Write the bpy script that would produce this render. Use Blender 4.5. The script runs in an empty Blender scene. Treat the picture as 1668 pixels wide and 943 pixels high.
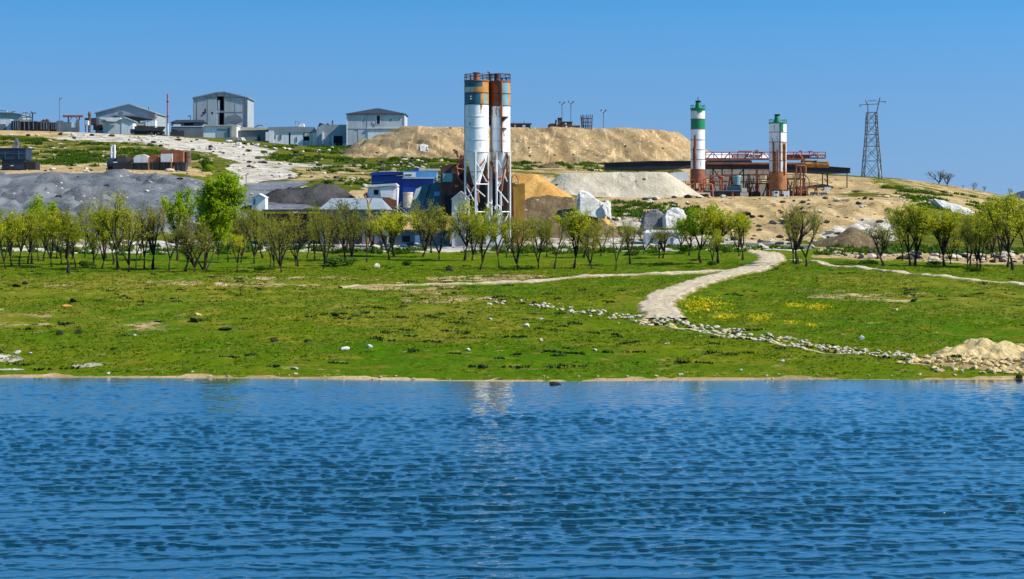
import bpy, bmesh, math, random
import numpy as np
from mathutils import Vector, Matrix
R = math.radians
random.seed(7)
SC = bpy.context.scene
COL = SC.collection

# ------------------------------------------------------------------ camera, sky, sun, exposure
F, W, CX, HY, CH = 3112.0, 1668.0, 834.0, 350.0, 8.0     # focal length (px of the photo), width, centre, eye level row, eye height
cam = bpy.data.objects.new('camera', bpy.data.cameras.new('camera'))
COL.objects.link(cam)
cam.location = (0, 0, CH)
cam.rotation_euler = (R(90), 0, 0)
cam.data.sensor_width = 36
cam.data.lens = F / W * 36
cam.data.shift_y = -(471.5 - HY) / W
cam.data.clip_end = 20000
cam.data.clip_start = 0.5
SC.camera = cam

SUN_EL, SUN_AZ = R(42), R(-12)          # azimuth counted from +X towards +Y
world = bpy.data.worlds.new('World'); SC.world = world; world.use_nodes = True
nt = world.node_tree; nt.nodes.clear()
wo = nt.nodes.new('ShaderNodeOutputWorld'); bg = nt.nodes.new('ShaderNodeBackground')
sky = nt.nodes.new('ShaderNodeTexSky'); sky.sky_type = 'NISHITA'; sky.sun_disc = False
sky.sun_elevation = SUN_EL; sky.sun_rotation = math.pi / 2 - SUN_AZ
sky.altitude = 1200; sky.air_density = 1.0; sky.dust_density = 0.1; sky.ozone_density = 4.0
tc = nt.nodes.new('ShaderNodeTexCoord'); sp = nt.nodes.new('ShaderNodeSeparateXYZ'); cb = nt.nodes.new('ShaderNodeCombineXYZ')
ab = nt.nodes.new('ShaderNodeMath'); ab.operation = 'MAXIMUM'; ab.inputs[1].default_value = 0.0
ma = nt.nodes.new('ShaderNodeMath'); ma.operation = 'MULTIPLY_ADD'; ma.inputs[1].default_value = 0.9; ma.inputs[2].default_value = 0.31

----

Given task -
Pictures are excluded; extract exactly the lines from the start of the data through the line that holds "SC.camera = cam", both ends included.

Written answer -
Write the bpy script that would produce this render. Use Blender 4.5. The script runs in an empty Blender scene. Treat the picture as 1668 pixels wide and 943 pixels high.
import bpy, bmesh, math, random
import numpy as np
from mathutils import Vector, Matrix
R = math.radians
random.seed(7)
SC = bpy.context.scene
COL = SC.collection

# ------------------------------------------------------------------ camera, sky, sun, exposure
F, W, CX, HY, CH = 3112.0, 1668.0, 834.0, 350.0, 8.0     # focal length (px of the photo), width, centre, eye level row, eye height
cam = bpy.data.objects.new('camera', bpy.data.cameras.new('camera'))
COL.objects.link(cam)
cam.location = (0, 0, CH)
cam.rotation_euler = (R(90), 0, 0)
cam.data.sensor_width = 36
cam.data.lens = F / W * 36
cam.data.shift_y = -(471.5 - HY) / W
cam.data.clip_end = 20000
cam.data.clip_start = 0.5
SC.camera = cam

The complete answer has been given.